The R&D tax rate “has been on the books a long time, and it’s been extended 13 times or so,” notes Marc J. Gerson, an attorney with Miller & Chevalier who formerly was the Republican majority tax counsel to the House Ways and Means Committee. And for companies, uncertainty —”not so much about if the credit will be extended, but when — has created a financial-statement disclosure issue.”
But President Obama, he says, “fails to identify the revenue offsets to pay for these initiatives.” Higher taxes may be needed on oil companies and on international operations, he says, since the total cost of the two incentives, plus $50 billion in infrastructure spending, is $180 billion. “That’s a lot of revenue to come up with.”
Gerson notes that “the political aspects of introducing the proposals” — in a Parma, Ohio, speech in which the President lambasted Republicans for opposing his business incentives — could lead to “some debate about how effective these mechanisms will be in inspiring investment.” Also, “there’s limited time to get it done,” he points out. Congress has “a short work period ahead, and they have to consider the small-business bill, too,” before leaving for the midterm election break.
“We have always supported increases in expensing. But not this, not now,” says Jade West, senior vice president of the National Association of Wholesaler-Distributors. “The pay-fors are not explained,” she says, echoing Gerson’s concern.
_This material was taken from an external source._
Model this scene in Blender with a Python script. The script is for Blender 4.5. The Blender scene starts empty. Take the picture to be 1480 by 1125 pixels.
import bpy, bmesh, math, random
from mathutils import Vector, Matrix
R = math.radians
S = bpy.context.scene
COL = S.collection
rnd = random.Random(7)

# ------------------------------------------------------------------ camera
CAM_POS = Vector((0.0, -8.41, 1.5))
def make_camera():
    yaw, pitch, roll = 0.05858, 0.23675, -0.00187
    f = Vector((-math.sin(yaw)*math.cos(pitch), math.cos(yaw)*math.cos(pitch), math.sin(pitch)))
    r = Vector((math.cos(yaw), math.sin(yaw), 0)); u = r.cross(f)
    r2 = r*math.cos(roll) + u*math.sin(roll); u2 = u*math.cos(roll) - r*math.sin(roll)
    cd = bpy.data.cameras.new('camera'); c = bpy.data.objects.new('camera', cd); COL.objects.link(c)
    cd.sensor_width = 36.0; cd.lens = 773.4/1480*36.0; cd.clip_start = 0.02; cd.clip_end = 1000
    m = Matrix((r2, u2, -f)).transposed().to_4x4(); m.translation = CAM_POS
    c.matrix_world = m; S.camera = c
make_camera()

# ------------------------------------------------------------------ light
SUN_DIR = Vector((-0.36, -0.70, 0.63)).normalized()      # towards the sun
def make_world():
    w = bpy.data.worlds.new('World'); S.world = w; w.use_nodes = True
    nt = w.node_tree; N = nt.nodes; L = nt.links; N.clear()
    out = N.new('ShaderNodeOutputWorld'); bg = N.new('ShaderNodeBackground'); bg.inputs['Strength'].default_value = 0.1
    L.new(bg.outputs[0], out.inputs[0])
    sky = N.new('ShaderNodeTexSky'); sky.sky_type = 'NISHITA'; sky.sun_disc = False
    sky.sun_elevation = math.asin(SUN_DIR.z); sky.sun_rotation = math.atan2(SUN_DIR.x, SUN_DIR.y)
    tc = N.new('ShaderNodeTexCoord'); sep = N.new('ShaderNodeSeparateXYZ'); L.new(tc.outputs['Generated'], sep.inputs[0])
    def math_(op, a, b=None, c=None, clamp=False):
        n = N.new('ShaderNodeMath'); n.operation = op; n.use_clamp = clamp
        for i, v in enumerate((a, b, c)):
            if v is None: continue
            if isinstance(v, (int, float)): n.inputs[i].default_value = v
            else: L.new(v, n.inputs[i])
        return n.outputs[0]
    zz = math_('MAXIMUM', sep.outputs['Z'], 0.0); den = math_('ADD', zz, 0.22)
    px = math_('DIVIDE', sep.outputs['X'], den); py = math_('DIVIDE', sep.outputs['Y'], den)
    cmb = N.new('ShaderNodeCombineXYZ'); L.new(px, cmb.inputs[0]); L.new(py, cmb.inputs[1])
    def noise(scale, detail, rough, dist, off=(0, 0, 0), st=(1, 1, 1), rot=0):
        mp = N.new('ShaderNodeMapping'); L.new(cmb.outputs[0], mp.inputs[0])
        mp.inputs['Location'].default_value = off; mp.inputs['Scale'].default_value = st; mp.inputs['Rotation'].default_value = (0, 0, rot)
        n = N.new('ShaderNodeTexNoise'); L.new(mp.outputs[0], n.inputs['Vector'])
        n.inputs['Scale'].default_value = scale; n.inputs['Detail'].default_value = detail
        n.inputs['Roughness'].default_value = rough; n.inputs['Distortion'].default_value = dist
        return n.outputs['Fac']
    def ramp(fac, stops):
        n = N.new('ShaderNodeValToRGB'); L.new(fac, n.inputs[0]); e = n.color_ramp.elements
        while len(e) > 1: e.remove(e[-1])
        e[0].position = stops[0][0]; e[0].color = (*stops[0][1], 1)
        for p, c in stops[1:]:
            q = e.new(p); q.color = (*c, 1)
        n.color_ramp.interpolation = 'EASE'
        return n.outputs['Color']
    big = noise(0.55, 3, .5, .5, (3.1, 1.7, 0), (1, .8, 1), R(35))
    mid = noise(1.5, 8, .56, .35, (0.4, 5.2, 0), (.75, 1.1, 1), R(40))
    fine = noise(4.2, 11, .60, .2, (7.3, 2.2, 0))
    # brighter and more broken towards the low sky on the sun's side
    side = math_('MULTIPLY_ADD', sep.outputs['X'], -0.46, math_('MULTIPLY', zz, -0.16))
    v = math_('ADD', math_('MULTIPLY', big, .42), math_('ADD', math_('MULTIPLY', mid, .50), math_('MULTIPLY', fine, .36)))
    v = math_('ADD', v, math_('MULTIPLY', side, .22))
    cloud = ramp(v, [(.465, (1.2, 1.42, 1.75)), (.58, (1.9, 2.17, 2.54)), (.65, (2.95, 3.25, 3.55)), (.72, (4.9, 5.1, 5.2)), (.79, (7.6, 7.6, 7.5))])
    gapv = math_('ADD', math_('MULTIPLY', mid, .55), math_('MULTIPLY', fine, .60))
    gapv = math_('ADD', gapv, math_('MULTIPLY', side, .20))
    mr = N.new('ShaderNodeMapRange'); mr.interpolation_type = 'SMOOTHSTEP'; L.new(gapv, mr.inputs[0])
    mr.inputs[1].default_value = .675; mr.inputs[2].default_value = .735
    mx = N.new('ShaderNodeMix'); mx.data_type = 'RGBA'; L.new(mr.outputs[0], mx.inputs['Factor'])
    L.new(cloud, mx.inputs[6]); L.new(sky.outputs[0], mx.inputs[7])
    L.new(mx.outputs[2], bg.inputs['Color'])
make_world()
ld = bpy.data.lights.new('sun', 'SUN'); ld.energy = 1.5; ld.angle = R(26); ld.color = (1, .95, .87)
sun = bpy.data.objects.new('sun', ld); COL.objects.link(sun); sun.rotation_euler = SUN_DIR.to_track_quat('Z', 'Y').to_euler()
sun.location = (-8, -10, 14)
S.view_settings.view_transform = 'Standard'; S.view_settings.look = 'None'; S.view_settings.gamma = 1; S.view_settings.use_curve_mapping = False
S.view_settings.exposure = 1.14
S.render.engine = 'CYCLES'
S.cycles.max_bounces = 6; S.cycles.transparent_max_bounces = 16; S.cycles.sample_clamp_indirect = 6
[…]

West thinks the White House’s proposal “will not convince a business that is uncertain about rising taxes, especially the increase in those top [individual] rates; rising regulations, including the new 1099 proposal; rising health-care costs; and no stability.”
Still, companies are watching the broader political picture closely both for signs of progress from the latest incentives and for clues about whether new taxes — perhaps on non-U.S. business — might undercut the current proposals. “We have 35% of our revenues outside the U.S.,” notes Schein’s Paladino. “So at this time we have dedicated some resources to keeping an important watchful eye on Washington.”